Sobre a necessidade de construção de uma tradição literária feminina, Ferrante declara que para uma escritora entregar o máximo de si a um trabalho é necessário impor a si mesma uma espécie de descontentamento deliberado, uma vez que a tradição masculina propõe uma forma própria para tudo o que é possível.
Dessa forma, é preciso conhecer e explorar a tradição a fim de aprender a recusá-la.
A batalhar com a matéria bruta da nossa experiência com mulheres exige sobretudo competência. Além do mais, é necessário combater a submissão e buscar uma genealogia literária nossa com ousadia, ou melhor, com soberba.
FERRANTE, 2003, em Frantumaglia: os caminhos de uma escritora.

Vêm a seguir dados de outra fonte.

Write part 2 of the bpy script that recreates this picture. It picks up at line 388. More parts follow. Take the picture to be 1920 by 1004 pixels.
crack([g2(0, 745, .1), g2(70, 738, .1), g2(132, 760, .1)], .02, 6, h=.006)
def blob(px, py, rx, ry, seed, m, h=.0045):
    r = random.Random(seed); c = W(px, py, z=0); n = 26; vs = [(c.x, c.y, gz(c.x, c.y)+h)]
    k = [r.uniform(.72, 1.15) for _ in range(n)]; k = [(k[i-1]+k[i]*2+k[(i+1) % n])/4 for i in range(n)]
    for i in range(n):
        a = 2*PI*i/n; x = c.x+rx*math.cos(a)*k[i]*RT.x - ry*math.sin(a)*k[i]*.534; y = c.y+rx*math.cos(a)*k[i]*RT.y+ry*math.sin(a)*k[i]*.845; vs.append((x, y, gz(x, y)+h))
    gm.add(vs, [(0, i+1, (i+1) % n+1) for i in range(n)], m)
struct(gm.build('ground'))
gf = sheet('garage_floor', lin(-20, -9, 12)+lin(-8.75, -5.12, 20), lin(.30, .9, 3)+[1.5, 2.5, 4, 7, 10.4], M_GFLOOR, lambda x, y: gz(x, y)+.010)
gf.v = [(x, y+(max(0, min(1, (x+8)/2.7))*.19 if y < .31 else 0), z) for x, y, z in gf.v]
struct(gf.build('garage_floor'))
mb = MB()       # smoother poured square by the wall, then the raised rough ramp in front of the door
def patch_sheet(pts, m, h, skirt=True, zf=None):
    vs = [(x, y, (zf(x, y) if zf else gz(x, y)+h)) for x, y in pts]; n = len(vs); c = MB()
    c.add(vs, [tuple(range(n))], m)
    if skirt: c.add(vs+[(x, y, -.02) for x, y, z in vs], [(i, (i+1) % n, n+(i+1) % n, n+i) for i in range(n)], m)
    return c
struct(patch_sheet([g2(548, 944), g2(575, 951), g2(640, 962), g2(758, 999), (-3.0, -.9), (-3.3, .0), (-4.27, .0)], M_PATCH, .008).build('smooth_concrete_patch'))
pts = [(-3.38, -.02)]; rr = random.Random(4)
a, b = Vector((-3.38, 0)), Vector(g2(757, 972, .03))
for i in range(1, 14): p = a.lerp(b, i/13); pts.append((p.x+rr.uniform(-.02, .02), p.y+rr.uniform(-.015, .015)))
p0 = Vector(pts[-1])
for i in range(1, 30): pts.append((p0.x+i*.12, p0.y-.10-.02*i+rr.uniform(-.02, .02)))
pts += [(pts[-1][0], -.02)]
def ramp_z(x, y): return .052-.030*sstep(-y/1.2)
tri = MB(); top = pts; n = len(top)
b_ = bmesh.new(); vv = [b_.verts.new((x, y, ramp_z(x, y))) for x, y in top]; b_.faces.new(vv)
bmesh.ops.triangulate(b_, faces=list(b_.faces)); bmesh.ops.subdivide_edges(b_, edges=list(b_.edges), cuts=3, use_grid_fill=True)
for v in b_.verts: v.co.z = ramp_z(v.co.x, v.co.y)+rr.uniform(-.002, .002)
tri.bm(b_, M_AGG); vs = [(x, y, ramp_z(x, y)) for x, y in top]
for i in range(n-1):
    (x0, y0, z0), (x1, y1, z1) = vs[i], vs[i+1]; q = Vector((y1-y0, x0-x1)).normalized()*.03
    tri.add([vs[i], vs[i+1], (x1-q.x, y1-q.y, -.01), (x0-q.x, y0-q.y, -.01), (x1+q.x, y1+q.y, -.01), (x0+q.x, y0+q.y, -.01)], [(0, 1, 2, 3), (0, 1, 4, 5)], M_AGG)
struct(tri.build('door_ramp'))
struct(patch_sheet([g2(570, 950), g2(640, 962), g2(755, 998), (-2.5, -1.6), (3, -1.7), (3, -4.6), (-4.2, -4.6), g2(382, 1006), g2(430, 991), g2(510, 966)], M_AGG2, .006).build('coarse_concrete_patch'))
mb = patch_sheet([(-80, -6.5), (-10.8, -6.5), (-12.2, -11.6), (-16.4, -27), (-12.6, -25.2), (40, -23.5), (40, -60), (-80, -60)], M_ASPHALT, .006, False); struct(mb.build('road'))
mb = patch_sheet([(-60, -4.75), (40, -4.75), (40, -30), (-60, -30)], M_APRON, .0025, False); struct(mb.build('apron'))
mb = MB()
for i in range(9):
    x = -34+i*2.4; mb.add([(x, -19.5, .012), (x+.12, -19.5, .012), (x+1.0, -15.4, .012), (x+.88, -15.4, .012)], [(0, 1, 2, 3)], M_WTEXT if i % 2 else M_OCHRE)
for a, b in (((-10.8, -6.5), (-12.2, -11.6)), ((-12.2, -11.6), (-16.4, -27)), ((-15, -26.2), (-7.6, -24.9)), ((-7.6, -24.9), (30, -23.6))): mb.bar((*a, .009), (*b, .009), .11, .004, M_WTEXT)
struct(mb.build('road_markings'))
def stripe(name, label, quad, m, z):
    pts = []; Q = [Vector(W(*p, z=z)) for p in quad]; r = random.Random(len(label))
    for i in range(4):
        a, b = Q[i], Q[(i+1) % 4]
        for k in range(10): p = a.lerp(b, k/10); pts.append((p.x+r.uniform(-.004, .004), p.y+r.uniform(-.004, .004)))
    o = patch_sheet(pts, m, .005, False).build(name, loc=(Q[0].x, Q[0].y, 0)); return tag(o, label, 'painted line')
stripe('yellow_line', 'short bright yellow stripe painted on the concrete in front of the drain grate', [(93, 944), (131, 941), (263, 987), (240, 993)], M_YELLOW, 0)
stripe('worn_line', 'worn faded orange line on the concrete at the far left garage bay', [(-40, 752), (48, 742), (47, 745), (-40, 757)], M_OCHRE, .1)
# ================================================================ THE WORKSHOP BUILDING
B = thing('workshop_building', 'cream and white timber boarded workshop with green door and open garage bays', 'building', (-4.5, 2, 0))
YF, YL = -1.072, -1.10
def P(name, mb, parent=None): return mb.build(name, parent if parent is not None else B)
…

Maternidade, liberdade e culpa em A Filha Perdida
Ao longo da narrativa é perceptível o esforço de Leda em entregar para as filhas o que ela entende como um ideal de maternidade, em que a mulher precisa abdicar da vida social em prol dos filhos e da casa, pensamento que tem base nos discursos religiosos e perpassam por toda a sociedade ocidental.
Contudo, a dedicação somada às concessões a consomem e, em determinado momento, numa espécie de grito de liberdade, a protagonista decide abandonar a corrida por esse ideal inalcançável, viver um relacionamento com outro homem e se dedicar à sua carreira acadêmica. Porém, a culpa pela decisão é uma constante na narrativa.
O que eu tinha feito de tão terrível, afinal? Anos antes, havia sido uma garota que se sentia perdida, isso era verdade. Todas as esperanças da juventude já me pareciam destruídas, era como se eu tivesse caindo para trás na direção da minha mãe, da minha avó, da cadeia de mulheres mudas ou zangadas da qual eu derivava. Oportunidades perdidas. As ambições ainda eram ardentes e alimentadas pelo corpo jovem, por uma fantasia que somava um projeto a outro, mas eu sentia que meu anseio criativo era castrado cada vez mais pela realidade das obrigações da universidade e pela necessidade de explorar as oportunidades de uma possível carreira. Eu me sentia reclusa dentro da minha própria cabeça, sem a possibilidade de me pôr à prova, e estava frustrada.
FERRANTE, 2016, em A Filha Perdida.
O medo de ocupar e desempenhar o papel de sua mãe e de todas as mulheres “mudas” de sua descendência é evidenciado pelos flashbacks que Leda apresenta de sua infância. Bem como mãe de duas jovens, ela é uma filha que acumula incertezas, frustrações e traumas e a temporada que passa na praia deixa sua cabeça “repleta de imagens e vozes” que vêm e vão num eterno movimento mãe-filha, existência e não-existência.